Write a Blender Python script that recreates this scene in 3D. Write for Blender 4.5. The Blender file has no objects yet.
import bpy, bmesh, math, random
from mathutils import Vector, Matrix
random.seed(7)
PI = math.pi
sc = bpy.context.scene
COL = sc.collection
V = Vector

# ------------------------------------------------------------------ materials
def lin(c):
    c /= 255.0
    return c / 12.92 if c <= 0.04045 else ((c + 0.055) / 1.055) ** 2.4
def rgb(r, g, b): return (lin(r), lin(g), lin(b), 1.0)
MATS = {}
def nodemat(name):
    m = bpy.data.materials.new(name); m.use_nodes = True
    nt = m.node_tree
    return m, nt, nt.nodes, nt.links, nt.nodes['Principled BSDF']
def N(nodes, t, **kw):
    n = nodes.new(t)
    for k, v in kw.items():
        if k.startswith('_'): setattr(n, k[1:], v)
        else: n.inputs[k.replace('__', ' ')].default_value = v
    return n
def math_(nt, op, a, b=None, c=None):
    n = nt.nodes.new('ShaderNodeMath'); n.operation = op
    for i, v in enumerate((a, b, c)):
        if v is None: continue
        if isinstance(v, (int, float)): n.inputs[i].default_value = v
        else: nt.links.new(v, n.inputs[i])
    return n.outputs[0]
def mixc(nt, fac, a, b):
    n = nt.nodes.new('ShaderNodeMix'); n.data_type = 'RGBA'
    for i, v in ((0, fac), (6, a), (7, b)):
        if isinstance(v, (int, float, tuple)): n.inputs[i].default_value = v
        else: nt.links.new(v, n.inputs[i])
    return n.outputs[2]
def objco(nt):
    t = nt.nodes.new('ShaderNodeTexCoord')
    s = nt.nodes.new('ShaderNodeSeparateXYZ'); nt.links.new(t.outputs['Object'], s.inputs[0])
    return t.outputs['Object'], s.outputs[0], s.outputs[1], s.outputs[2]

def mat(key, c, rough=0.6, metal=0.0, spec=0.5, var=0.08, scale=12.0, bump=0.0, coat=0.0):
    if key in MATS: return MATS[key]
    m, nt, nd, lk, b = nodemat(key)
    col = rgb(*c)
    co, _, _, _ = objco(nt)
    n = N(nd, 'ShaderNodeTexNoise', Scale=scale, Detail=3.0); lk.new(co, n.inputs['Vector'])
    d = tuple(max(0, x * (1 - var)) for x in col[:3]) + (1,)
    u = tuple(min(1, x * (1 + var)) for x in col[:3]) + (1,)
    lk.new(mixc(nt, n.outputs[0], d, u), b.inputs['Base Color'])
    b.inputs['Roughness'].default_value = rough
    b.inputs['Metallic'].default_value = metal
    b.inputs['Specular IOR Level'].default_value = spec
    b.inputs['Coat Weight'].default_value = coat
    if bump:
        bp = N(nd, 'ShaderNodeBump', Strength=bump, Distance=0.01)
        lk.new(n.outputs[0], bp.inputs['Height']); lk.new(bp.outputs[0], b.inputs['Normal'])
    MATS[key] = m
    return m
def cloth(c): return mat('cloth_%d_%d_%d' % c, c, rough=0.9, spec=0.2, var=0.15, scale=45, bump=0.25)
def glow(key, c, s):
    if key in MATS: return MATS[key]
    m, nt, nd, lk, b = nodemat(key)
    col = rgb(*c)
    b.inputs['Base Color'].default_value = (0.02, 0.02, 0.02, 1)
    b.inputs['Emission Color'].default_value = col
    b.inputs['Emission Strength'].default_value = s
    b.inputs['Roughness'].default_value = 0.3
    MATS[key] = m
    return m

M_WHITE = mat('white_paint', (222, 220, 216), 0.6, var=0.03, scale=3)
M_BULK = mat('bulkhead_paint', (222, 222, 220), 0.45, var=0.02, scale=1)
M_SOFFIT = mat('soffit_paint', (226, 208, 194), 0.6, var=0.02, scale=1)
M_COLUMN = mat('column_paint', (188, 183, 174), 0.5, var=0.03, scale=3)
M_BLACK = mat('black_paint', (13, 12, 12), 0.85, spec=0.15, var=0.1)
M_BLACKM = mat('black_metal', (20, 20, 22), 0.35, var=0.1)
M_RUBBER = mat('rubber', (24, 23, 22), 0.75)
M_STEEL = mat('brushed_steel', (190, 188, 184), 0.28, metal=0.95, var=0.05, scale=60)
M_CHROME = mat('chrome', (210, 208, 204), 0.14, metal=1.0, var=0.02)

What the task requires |
Extract the first line above and each line after it up to and including the one with "s.outputs[0], s.outputs[1], s.outputs[2]", please, exactly and with nothing else.

Reply to the task |
Write a Blender Python script that recreates this scene in 3D. Write for Blender 4.5. The Blender file has no objects yet.
import bpy, bmesh, math, random
from mathutils import Vector, Matrix
random.seed(7)
PI = math.pi
sc = bpy.context.scene
COL = sc.collection
V = Vector

# ------------------------------------------------------------------ materials
def lin(c):
    c /= 255.0
    return c / 12.92 if c <= 0.04045 else ((c + 0.055) / 1.055) ** 2.4
def rgb(r, g, b): return (lin(r), lin(g), lin(b), 1.0)
MATS = {}
def nodemat(name):
    m = bpy.data.materials.new(name); m.use_nodes = True
    nt = m.node_tree
    return m, nt, nt.nodes, nt.links, nt.nodes['Principled BSDF']
def N(nodes, t, **kw):
    n = nodes.new(t)
    for k, v in kw.items():
        if k.startswith('_'): setattr(n, k[1:], v)
        else: n.inputs[k.replace('__', ' ')].default_value = v
    return n
def math_(nt, op, a, b=None, c=None):
    n = nt.nodes.new('ShaderNodeMath'); n.operation = op
    for i, v in enumerate((a, b, c)):
        if v is None: continue
        if isinstance(v, (int, float)): n.inputs[i].default_value = v
        else: nt.links.new(v, n.inputs[i])
    return n.outputs[0]
def mixc(nt, fac, a, b):
    n = nt.nodes.new('ShaderNodeMix'); n.data_type = 'RGBA'
    for i, v in ((0, fac), (6, a), (7, b)):
        if isinstance(v, (int, float, tuple)): n.inputs[i].default_value = v
        else: nt.links.new(v, n.inputs[i])
    return n.outputs[2]
def objco(nt):
    t = nt.nodes.new('ShaderNodeTexCoord')
    s = nt.nodes.new('ShaderNodeSeparateXYZ'); nt.links.new(t.outputs['Object'], s.inputs[0])
    return t.outputs['Object'], s.outputs[0], s.outputs[1], s.outputs[2]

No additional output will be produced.